10/10
He would not be going to Italy
6 January 2008
Designed as a semi-independent prelude to "The Darjeeling Limited", "Hotel Chevalier" proves that ten minutes of Wes Anderson's wizardry are worth more than many another big-budget director's feature-length film. It's a study in the pain and the lust only love can bring, as well as a variation of Anderson's trademark motif, control. Where "The Darjeeling Limited" bubbles over with substance abuse, poisonous snakes, restroom romps, brotherly affection and fatal accidents, "Hotel Chevalier" is a quiet and slightly eerie two-character mini drama set in a lavish Merchant-Ivory style suite.
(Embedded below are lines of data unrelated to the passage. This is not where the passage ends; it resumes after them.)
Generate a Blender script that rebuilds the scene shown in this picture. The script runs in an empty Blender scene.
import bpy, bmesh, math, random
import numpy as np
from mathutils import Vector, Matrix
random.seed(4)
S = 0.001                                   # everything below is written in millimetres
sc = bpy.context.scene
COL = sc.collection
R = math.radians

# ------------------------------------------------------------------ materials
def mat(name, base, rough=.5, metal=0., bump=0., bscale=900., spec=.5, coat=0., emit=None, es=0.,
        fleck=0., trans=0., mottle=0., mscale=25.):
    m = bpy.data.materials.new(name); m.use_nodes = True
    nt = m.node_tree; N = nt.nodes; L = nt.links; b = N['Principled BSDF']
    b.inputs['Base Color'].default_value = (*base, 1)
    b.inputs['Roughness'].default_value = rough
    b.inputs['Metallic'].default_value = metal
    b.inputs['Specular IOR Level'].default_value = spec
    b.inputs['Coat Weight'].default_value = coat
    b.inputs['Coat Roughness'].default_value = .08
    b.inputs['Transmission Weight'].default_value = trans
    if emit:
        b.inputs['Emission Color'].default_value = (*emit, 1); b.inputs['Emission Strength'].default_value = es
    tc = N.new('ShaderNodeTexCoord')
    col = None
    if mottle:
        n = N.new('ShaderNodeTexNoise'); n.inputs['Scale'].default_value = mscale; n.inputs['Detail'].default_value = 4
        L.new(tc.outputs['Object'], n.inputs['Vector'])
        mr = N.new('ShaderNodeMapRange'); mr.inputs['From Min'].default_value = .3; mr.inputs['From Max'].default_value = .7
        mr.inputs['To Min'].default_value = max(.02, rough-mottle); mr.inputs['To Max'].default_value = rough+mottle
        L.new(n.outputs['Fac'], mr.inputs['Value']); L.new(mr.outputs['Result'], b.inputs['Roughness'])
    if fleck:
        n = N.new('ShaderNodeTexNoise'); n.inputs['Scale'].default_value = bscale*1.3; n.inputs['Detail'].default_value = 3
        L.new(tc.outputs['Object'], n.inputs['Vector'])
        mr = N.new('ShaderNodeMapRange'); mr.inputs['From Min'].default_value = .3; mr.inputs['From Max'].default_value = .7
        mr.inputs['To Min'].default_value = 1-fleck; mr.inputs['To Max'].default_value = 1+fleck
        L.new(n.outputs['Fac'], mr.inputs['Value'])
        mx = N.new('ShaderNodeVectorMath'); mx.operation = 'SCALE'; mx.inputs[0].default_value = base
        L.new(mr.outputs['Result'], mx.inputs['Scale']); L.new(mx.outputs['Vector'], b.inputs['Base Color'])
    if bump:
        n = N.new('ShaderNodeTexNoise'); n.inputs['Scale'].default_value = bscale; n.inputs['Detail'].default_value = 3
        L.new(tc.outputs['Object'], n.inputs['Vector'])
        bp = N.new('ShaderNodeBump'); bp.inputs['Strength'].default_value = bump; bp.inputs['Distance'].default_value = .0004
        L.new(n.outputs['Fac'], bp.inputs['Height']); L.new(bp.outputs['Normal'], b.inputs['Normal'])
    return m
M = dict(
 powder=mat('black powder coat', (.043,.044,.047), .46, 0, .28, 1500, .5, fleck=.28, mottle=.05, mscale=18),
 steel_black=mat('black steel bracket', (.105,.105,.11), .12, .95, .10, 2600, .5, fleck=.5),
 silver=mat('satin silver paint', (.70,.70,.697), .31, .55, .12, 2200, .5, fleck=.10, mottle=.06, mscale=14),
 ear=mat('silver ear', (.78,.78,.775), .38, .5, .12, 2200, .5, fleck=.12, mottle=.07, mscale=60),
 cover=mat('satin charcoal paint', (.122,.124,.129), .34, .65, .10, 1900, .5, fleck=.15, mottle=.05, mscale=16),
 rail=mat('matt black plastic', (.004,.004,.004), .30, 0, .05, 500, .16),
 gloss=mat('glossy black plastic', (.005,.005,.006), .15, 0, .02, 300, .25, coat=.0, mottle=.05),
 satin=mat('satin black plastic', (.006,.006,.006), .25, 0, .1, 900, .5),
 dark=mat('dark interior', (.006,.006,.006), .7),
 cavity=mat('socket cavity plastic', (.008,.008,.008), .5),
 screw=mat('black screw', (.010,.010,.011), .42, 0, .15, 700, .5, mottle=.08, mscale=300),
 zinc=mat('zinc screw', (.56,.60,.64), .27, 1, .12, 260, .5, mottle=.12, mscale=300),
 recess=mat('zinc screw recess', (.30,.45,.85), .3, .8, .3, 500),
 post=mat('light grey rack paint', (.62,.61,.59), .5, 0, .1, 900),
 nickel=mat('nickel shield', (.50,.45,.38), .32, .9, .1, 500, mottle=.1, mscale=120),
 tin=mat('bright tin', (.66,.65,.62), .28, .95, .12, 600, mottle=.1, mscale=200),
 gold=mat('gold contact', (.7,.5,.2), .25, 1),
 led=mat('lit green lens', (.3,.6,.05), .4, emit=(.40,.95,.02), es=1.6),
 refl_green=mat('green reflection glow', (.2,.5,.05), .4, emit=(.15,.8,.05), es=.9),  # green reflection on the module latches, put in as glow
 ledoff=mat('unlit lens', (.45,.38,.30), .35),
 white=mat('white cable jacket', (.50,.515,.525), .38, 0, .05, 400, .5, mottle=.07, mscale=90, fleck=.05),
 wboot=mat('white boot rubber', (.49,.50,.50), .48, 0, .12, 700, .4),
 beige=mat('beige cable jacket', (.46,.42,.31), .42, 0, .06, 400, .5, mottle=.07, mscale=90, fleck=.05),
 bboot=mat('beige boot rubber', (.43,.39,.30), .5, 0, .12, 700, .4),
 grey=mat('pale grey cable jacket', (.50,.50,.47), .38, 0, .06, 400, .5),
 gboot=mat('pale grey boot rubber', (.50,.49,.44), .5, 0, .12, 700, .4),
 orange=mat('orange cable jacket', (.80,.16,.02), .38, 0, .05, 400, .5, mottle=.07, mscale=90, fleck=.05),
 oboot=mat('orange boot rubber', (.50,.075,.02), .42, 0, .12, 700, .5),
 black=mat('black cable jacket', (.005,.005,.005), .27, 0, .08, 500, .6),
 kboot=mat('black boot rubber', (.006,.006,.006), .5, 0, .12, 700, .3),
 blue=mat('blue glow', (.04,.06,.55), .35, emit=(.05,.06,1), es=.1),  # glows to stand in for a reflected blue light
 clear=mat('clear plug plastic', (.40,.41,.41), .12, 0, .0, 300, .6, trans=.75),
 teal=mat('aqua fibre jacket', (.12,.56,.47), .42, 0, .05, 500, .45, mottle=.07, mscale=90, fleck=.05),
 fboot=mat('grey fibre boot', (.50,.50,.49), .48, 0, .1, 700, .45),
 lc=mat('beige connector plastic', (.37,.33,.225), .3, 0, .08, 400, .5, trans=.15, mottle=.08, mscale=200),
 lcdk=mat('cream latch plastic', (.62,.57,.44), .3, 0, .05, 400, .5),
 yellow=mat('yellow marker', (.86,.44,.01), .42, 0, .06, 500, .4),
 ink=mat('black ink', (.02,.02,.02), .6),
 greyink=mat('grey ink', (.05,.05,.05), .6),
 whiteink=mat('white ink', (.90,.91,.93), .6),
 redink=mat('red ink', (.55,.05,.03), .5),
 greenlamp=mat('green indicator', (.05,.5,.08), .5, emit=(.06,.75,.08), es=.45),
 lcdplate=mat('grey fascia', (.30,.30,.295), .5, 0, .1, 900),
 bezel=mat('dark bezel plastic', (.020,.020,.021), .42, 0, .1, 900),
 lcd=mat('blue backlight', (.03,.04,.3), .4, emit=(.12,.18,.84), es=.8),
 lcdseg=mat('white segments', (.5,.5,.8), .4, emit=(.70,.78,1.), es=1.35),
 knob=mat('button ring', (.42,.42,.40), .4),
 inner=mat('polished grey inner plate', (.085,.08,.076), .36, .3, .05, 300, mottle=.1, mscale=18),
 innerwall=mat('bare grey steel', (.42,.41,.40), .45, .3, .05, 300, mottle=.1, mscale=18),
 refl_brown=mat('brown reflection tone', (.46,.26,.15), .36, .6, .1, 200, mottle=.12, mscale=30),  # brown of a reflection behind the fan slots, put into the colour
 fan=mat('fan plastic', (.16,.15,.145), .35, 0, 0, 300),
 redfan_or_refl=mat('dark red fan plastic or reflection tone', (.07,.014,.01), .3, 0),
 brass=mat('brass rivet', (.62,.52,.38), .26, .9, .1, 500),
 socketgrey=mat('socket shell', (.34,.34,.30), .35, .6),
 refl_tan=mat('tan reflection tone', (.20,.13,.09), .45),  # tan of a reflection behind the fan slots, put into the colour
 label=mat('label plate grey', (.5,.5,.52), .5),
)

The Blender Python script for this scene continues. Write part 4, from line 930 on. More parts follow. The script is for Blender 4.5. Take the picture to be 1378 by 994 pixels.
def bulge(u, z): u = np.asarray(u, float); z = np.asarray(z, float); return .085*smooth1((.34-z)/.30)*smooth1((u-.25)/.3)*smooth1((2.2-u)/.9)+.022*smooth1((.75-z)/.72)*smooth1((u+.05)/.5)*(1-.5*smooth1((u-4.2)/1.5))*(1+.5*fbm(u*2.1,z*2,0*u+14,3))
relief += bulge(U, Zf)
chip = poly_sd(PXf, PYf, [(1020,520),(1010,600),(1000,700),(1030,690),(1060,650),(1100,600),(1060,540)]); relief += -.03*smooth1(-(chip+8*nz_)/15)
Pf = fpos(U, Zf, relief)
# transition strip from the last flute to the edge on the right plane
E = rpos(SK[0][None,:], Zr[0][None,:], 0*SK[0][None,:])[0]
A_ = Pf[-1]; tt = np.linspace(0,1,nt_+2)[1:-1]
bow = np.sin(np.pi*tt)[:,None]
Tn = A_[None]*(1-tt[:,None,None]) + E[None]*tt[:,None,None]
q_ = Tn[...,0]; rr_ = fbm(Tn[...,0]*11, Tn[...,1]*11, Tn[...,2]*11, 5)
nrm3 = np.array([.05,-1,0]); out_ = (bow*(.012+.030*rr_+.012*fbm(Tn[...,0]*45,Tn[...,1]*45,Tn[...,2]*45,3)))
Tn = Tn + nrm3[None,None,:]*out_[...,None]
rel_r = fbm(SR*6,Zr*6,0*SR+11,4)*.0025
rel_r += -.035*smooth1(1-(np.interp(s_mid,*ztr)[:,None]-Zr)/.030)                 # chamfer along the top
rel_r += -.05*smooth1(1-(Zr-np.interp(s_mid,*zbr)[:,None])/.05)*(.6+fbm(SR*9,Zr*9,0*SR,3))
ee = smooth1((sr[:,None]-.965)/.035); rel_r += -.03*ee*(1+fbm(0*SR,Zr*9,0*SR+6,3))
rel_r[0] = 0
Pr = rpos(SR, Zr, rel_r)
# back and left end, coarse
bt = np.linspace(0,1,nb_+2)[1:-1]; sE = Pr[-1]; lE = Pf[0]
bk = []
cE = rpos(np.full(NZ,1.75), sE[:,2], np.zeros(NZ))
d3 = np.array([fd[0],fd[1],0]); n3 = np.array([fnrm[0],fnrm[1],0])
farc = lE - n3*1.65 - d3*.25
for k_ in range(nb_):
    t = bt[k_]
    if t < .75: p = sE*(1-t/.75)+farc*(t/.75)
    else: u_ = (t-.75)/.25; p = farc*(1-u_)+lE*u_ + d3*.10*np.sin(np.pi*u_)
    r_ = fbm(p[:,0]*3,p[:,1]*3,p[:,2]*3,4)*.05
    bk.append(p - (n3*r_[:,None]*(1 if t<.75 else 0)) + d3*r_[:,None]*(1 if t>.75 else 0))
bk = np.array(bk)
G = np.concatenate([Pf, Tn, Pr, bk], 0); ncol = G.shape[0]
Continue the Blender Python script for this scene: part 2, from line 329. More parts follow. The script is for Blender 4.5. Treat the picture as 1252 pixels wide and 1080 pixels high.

The suite's sole resident is a reclusive control-freak writer in a long-distance relationship (Jason Schwartzman). We watch as he half enjoys, half endures a surprise visit by his control-freak girlfriend (Natalie Portman). Is she a woman of flesh and blood, or is she just an imaginary incarnation of the jet-setting girl from "Where do you go to my lovely", the song Peter keeps playing on his portable stereo? There's no knowing what's real and what isn't in Anderson's paper moon world. But the importance of fact and fiction fades as she reclines on the bed and has Peter take off her spike-heeled boots. It's the most emotionally and sexually loaded scene I have seen in a long time, like a 20-second tango. It seems some of Natalie Portman's best work is done in shorts set in Paris. Remember Tom Tykwer's "True"?